Let's face reality, Homestead has hardly any intellectuals who think
about anything but eating, sleeping, making babies, section 8,
food vouchers, sluming around, loitering, (especially on Washington Ave) jobless, being lazy, and those who work & play don't even go and vote in city elections ---mucho low turn outs for a once thriving city which was a beautiful agricultural town--then had a Chamber known as the Redland Chamber of Commerce which
farmers mostly belonged to with friendly businessmen & women who
knew farming was the area's economic engine with its related businesses.
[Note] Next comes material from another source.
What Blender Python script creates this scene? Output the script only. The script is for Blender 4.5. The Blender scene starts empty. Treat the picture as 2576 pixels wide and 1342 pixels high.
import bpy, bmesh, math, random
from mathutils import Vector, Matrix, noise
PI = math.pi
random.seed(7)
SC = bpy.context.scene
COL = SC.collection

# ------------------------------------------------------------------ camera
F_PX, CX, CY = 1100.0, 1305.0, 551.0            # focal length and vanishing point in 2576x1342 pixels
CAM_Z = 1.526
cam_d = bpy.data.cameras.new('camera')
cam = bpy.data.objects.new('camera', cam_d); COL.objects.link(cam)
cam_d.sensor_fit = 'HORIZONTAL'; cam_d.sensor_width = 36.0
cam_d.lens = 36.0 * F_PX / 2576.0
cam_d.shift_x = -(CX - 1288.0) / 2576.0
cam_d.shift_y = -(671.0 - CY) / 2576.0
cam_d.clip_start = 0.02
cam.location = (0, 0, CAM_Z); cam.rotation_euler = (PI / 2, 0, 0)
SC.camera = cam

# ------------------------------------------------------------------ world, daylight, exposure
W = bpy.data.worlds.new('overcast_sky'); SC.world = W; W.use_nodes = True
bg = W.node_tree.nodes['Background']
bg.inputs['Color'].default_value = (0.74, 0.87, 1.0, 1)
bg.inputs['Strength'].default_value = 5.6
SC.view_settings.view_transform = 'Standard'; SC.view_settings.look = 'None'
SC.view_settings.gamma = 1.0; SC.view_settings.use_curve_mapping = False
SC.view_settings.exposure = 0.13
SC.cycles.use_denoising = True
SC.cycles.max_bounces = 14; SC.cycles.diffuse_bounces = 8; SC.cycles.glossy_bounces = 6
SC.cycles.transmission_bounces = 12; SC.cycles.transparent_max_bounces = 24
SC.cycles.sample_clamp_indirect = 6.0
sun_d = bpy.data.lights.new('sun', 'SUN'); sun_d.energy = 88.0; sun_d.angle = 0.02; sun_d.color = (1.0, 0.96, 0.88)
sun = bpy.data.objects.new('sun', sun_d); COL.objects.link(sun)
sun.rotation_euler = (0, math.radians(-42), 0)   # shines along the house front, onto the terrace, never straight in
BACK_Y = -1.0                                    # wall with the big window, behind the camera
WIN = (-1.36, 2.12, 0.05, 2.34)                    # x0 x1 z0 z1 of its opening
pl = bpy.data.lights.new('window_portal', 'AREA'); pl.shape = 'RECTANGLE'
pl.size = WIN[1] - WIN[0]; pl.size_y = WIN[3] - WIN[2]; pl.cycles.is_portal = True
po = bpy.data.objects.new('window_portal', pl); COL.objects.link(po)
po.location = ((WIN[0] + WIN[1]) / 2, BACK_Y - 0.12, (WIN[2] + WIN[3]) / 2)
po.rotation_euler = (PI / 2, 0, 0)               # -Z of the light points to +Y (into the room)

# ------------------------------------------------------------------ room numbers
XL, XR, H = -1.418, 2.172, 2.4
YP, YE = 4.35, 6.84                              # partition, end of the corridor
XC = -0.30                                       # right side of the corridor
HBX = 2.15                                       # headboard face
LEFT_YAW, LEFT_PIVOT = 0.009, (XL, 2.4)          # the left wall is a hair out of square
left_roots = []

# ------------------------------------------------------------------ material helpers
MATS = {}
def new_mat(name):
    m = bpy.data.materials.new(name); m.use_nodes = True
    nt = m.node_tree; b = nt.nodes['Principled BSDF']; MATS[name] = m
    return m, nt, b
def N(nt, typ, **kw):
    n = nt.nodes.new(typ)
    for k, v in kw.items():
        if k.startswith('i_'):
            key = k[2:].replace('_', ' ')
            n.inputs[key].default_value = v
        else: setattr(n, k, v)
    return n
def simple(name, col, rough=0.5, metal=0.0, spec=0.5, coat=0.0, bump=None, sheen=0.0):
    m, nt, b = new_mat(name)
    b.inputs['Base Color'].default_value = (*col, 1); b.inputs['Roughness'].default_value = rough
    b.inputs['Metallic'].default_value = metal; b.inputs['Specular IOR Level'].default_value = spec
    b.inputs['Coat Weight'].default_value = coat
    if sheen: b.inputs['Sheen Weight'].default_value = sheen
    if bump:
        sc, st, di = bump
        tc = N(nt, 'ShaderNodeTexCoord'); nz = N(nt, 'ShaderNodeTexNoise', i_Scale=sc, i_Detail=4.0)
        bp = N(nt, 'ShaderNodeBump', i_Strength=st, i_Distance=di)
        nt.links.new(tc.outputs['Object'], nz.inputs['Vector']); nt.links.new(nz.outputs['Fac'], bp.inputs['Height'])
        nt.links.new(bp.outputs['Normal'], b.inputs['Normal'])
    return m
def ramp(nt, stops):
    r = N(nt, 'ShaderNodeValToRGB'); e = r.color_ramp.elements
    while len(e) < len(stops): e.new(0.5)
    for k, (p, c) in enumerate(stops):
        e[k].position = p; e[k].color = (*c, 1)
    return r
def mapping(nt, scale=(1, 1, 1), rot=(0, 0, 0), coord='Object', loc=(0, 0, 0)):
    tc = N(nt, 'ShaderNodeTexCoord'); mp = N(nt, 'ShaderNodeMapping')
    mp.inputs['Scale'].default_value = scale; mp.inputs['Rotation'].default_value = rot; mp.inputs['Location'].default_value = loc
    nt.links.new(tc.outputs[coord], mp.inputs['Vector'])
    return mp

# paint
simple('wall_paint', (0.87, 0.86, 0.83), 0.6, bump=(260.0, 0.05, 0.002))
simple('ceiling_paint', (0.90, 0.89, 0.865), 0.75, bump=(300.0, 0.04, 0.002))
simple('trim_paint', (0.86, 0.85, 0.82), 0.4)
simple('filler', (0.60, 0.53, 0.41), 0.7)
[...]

No, it wasn't NAFTA that killed the goose: it was the greedy big land owner farmers, getting tired,who sold out because Daddys were getting old and the kids didn't want to farm--too much hard work.
The former council and mayor were micro managed by "green pastures"
DUI Ex & local FDIC institutions
Reps. As stated, Money talks & 60
forgotten bank accounts made 'em
rich.
For a bit of fresh air, let's become optimistic and camp on the door steps of the new HMSTD Council, Planning Dept. & Planners
and demand NO ZERO LOT LINE, TOWN HOUSES, CONDOS & 6 TO THE ACRE HOUSES TO THE WEST. A buffer to Redland's farming District is
imperative for the generations to come, and food supply. Think & Plan Wisely!!

KG_Dreamer said...

The Article by the Daily Business News sounds like Chicken Little "The Sky is Falling.." version of news reporting.

Using the 33032 zip code which is not Homestead while avoiding the 33035 zip code which is a more affluent part of Homestead called Keys Gate was a good tactic to supporting the theory that all is lost in the city.

Also the assertion that the downtown market of Miami will recover before Homestead is a complete distortion of what is really happening since it's mostly condos with exorbitant condo fees and bankrupt condo associations. People are leaving those condos in droves like rats off a sinking ship.

As for the 37 miles to the nearest job; Please afford the interviewee a map since it seems that he is geographically challenged. 37 miles into Miami would place one in Miami Beach. I doubt most Homestead residents work there. Most of the city is between the Bay and Krome Ave well within most employment centers and well within the 30 mile radius which is the average commute for most Americans.

Geniusofdespair said...

maybe that is round trip...37 miles.